Pour les outre-mer, il me semble donc essentiel de s'intéresser, non seulement au PIB, mais aussi à l'évolution à long terme du revenu disponible brut par habitant, en intégrant bien évidemment la question des transferts de la métropole. Finalement, quel couple transferts publics-gains de productivité permettrait-il de contribuer à cette convergence des revenus disponibles bruts ?
D'ores et déjà, la convergence est nettement plus marquée en termes de revenu disponible brut qu'en termes de PIB par habitant, la Martinique ayant presque rejoint les Hauts-de-France sur le premier critère.
Au niveau de la productivité, il faut certes considérer les facteurs classiques portant sur le travail et le capital - le gap entre les outre-mer et l'Hexagone est encore important en la matière -, mais aussi des facteurs organisationnels et qualitatifs. Il ne faut pas tant raisonner en volume qu'en qualité de la dépense publique et de l'investissement.
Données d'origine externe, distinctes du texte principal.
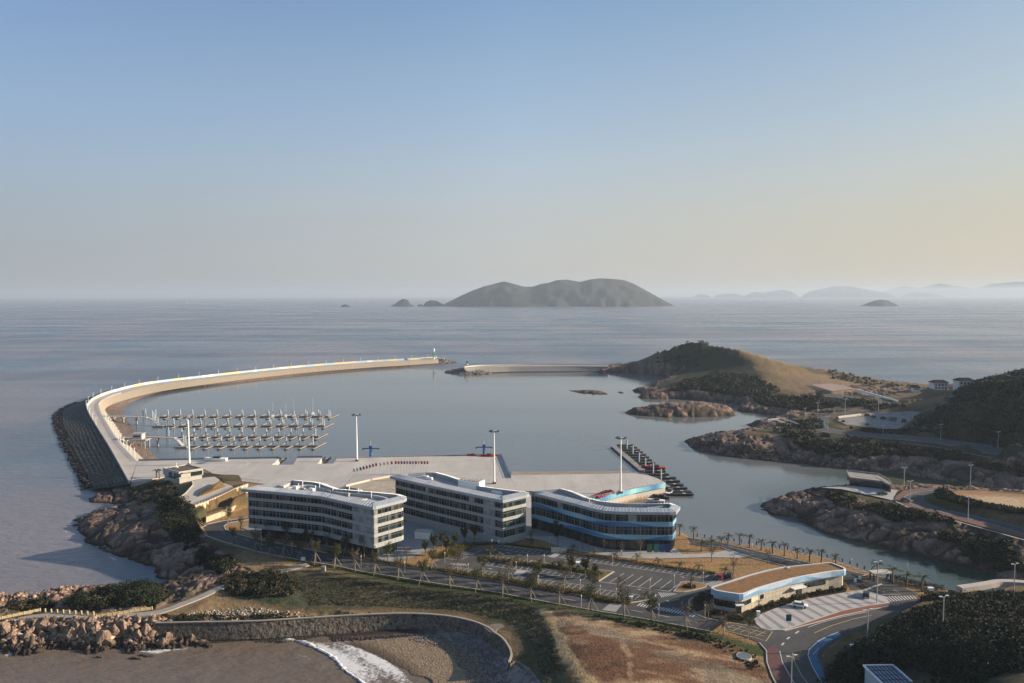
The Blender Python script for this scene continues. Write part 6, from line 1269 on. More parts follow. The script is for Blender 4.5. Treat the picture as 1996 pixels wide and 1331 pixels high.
GSAVE = GREENS; GREENS = np.array([(.05, .056, .03), (.062, .062, .034), (.08, .074, .044), (.04, .048, .024), (.10, .085, .055), (.06, .055, .035)]); scrub('scrub', [(560,1128),(700,1130),(850,1152),(1000,1172),(1050,1190),(1080,1240),(1110,1331),(1050,1331),(1030,1260),(980,1212),(880,1190),(740,1182),(600,1180)], 5, 3600, .34, 22, .13, 116, (.2, .2, .2, .14, .16, .10), flatz=.35, up=.1); GREENS = GSAVE
scrub('scrub', [(330,960),(300,1000),(320,1040),(360,1070),(400,1055),(390,1020),(352,985),(345,950)], 7, 170, 1.6, 90, .28, 117, (.3, .26, .18, .12, .06, .08), holes=.35)
scrub('scrub', [(395,1065),(420,1085),(470,1100),(440,1118),(400,1108),(378,1085)], 5.5, 110, 1.4, 100, .26, 118, (.3, .26, .18, .12, .06, .08))
scrub('scrub', [(250,948),(330,944),(350,955),(340,1000),(280,990),(240,970)], 5, 120, 1.2, 80, .28, 119, OLV, holes=.4)
scrub('scrub', [(1150,1195),(1275,1212),(1390,1235),(1480,1268),(1490,1300),(1470,1310),(1380,1255),(1260,1230),(1150,1206)], 6.5, 260, .38, 36, .15, 120, (.2, .15, .3, .2, .1, .05), flatz=.6)
scrub('scrub', [(310,1197),(480,1195),(700,1192),(880,1196),(1000,1225),(880,1202),(700,1200),(480,1210),(310,1213)], 4.8, 200, .6, 60, .18, 122, OLV, flatz=.6)
def hedge(label, pts, wd, hgt, seed, colr=(.085, .068, .014), z=6.0):
    P = spline([G(x, y, z) for x, y in pts], 4) if len(pts) > 2 else [G(x, y, z) for x, y in pts]; w_ = walk(P, .55); c = []
    r_ = np.random.default_rng(seed)
    for p, h in w_:
        for k in np.arange(-wd/2+.25, wd/2, .55): c.append((p.x-math.sin(h)*k, p.y+math.cos(h)*k, z+hgt*.5))
    c = np.array(c); V, F, C_ = leaves(c, np.full(len(c), hgt*.55), 16, .17, np.tile(np.array(colr), (len(c), 1))*r_.uniform(.7, 1.3, (len(c), 1)), seed, 1.0, .7)
    o = npmesh('hedge', V, F, m_leaf, C_); return tag(o, label, 'hedge')
hedge('long clipped olive hedge between the main road and the car park', [(862,1112.5),(935,1124),(1010,1136),(1085,1149.5),(1138,1157),(1170,1167),(1200,1172),(1230,1174.5)], 3.0, .9, 201, (.10, .075, .014))
hedge('clipped olive hedge along the top edge of the car park left of the cream gateposts', [(922,1061),(976,1061),(1030,1067.5),(1076,1073)], 1.6, .8, 202); hedge('clipped olive hedge along the top edge of the car park right of the cream gateposts', [(1098,1077),(1160,1086),(1210,1093),(1290,1105),(1392,1118.5)], 1.6, .8, 203)
hedge('olive hedge at the slanting left edge of the car park', [(866,1086),(890,1074),(915,1062)], 4.5, 1.2, 204, (.095, .085, .02)); hedge('dark green hedge strip beside the road in front of the leftmost block', [(640,1077),(700,1088),(760,1098),(826,1108),(862,1112)], 1.8, .7, 205, (.05, .05, .018))
hedge('olive hedge in the middle planted island of the car park', [(947,1090),(1030,1100.5),(1048,1103),(1100,1108.5),(1150,1116),(1175,1121)], 2.4, .9, 206, (.09, .072, .018)); hedge('dark hedge behind the last shore palms', [(1742,1128),(1775,1137),(1804,1143),(1840,1150)], 3, 1.3, 207, (.05, .045, .018))
hedge('narrow verge hedge on the near side of the main road', [(600,1096),(700,1115),(826,1136),(950,1154),(1025,1168),(1150,1191),(1275,1212),(1385,1234)], 1.0, .25, 208, (.055, .065, .018))
def ball(label, x, y, r, seed, grp): c = G(x, y, 6.05); V, F, C_ = leaves(np.array([[0, 0, r*.8]]), np.array([r]), 260, .16, np.array([(.03, .045, .015)]), seed, .9, .75); o = npmesh('round_shrub', V, F, m_leaf, C_); o.location = c; return tag(o, label, 'shrub', grp)
for i, (x, y) in enumerate([(1483,1190.5),(1504,1181),(1526,1173.5),(1548,1168),(1596,1157),(1621,1152),(1645,1150)]): ball('%s round shrub from the left in the beds before the curved building' % ordn(i), x, y, .95, 300+i, 'round shrubs before the curved building')
for i, (x, y) in enumerate([(1359,1173),(1368,1167),(1385,1162),(1432,1207)]): ball('%s dark round shrub from the left at the left end of the curved building' % ordn(i), x, y, 1.25, 320+i, 'round shrubs at the left end of the curved building')
for i, pts in enumerate([[(1461,1197),(1500,1183),(1568,1163)], [(1578,1160),(1646,1149)], [(1380,1200),(1397,1193),(1414,1199)], [(1424,1201),(1450,1208)]]): hedge(('low dark planting left of the curved building door', 'low dark planting right of the curved building door', 'low dark planting at the far left corner of the curved building', 'low dark planting at the near corner of the curved building')[i], pts, 2.2, .55, 340+i, (.028, .028, .012), 6.05)
hedge('dark brown shrub ring on the lawn island in the car park', [(1333,1143),(1343,1146),(1353,1145),(1349,1141),(1339,1140)], 1.4, .6, 350, (.035, .014, .010), 6.03)
# ---- trees
def staked_tree(seed, h=6.8, full=1.0, colr=(.060, .058, .022), stakes=True):
    r_ = random.Random(seed); t = thing('street_tree', 'x', 'tree', (0, 0, 0)); q = MB(); q.tube([(0, 0, -.3), (r_.uniform(-.1, .1), 0, h*.3), (r_.uniform(-.2, .2), r_.uniform(-.2, .2), h*.62)], [.2, .16, .10], 6); tips = []
    for k in range(9):
        a = k*2.4+r_.uniform(-.5, .5); z0 = h*(.36+.045*k); L = h*r_.uniform(.20, .34); e = Vector((math.cos(a)*L*.45, math.sin(a)*L*.45, z0+L*.95)); m_ = Vector((math.cos(a)*L*.28, math.sin(a)*L*.28, z0+L*.4))
        q.tube([(0, 0, z0), m_, e], [.075, .05, .02], 5, False); tips.append(e); tips.append((m_+e)/2)
        for s_ in (-.7, .7): e2 = e+Vector((math.cos(a+s_)*.6, math.sin(a+s_)*.6, .5)); q.tube([(m_+e)/2, e2], [.03, .012], 4, False); tips.append(e2)
    q.build('trunk', m_bark, t); C3 = np.array([tuple(p) for p in tips]); n_ = len(C3); cols = np.array([colr])*np.random.default_rng(seed).uniform(.6, 1.5, (n_, 1))
    V, F, C_ = leaves(C3, np.full(n_, h*.085+.1), max(6, int(26*full)), .15, cols, seed, 1.2, .2); npmesh('crown', V, F, m_leaf, C_, parent=t)
    if stakes:
        for k in range(3): a = k*2.09+.4; q = MB(); q.tube([(math.cos(a)*2.2, math.sin(a)*2.2, -.3), (math.cos(a)*.12, math.sin(a)*.12, h*.48)], .08, 5); q.build('stake', m_stake, t)
    return t
def palm(seed, h=3.6, fr=17, colr=(.060, .066, .028)):
    r_ = random.Random(seed); t = thing('palm_tree', 'x', 'palm', (0, 0, 0)); q = MB(); q.tube([(0, 0, -.3), (0, 0, h*.5), (.05, 0, h)], [.30, .22, .24], 8); q.build('trunk', m_bark, t); q = MB()
    for k in range(fr):
        a = k*2.399+r_.uniform(-.2, .2); el = r_.uniform(.15, 1.35); L = r_.uniform(2.0, 2.7); pts = []
        for i in range(6): u = i/5; rr = L*u*math.cos(el*(1-u*.35)); pts.append(Vector((math.cos(a)*rr, math.sin(a)*rr, h+L*u*math.sin(el)-u*u*L*.62)))
        e = r_.uniform(.6, 1.5); q.col = tuple(c*e for c in colr); sd = Vector((-math.sin(a), math.cos(a), 0))
        for i in range(5):
            p, r2 = pts[i], pts[i+1]; m_ = (p+r2)/2; w_ = .50*math.sin(math.pi*(i+.8)/5.6)
            for s_ in (-1, 1):
                for j in range(2): b0 = p.lerp(r2, j*.5); b1 = p.lerp(r2, j*.5+.42); tip = b1+sd*s_*w_+Vector((0, 0, -.18))+(r2-p)*.4; q.add([b0, b1, tip], [(0, 1, 2)])
    q.build('crown', m_leaf, t); return t
TV = [staked_tree(1, 7.2, 1, (.052, .058, .024)), staked_tree(2, 7.8, .8, (.05, .05, .024)), staked_tree(3, 6.6, 1.2, (.045, .055, .02)), staked_tree(4, 7.0, .35, (.075, .055, .035))]
TD = [staked_tree(5, 7.0, 2.6, (.020, .032, .012), False), staked_tree(6, 5.4, 2.0, (.045, .05, .018), False)]
BT = [staked_tree(7, 5.2, .12, (.09, .07, .055)), staked_tree(8, 6.0, .25, (.10, .08, .06), False)]
PV = [palm(1), palm(2, 3.9), palm(3, 3.2), palm(4, 1.5, 15, (.075, .075, .035))]
usedt = set()
def put(proto, px, py, label, cat=None, grp=None, sc=1.0, z=6.0, rz=None):
    p = G(px, py, z) if z is not None else onground(px, py)
    rz = rnd.uniform(0, 6.28) if rz is None else rz
    if proto.name in usedt: o = dup(proto, tuple(p), rz, label, grp)
    else: usedt.add(proto.name); o = proto; o.location = p; o.rotation_euler = (0, 0, rz); o['label'] = label; o['group'] = grp
    o.scale = (sc,)*3; return o
near = [(455,1061),(500,1075),(527,1081),(554,1086),(584,1091.5),(615,1097),(654,1104),(692,1111),(732,1118),(777,1126),(824,1134),(876,1142),(930,1151),(980,1159),(1034,1169),(1091,1179),(1152,1190),(1216,1201),(1270,1209.5),(1336,1222),(1460,1243)]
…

L'AFD a enfin mené un exercice sur les perspectives à moyen terme de la Nouvelle-Calédonie. Les simulations réalisées dans le rapport du cabinet DME nous inspirent certaines inquiétudes. Le choc sur l'année 2020 devrait être légèrement inférieur à celui enregistré en métropole, le confinement intérieur n'ayant duré qu'un mois. On peut imaginer un rebond de la croissance en 2021, mais, à partir de 2022, on ne voit pas bien comment l'économie de l'île pourrait emprunter un sentier de croissance plus dynamique que celui de la quasi-stagnation qu'il connaît depuis cinq ans. Dans ces conditions, on retrouverait le niveau d'activité de 2019 au mieux en 2025 ou 2026, selon des estimations partagées par DME.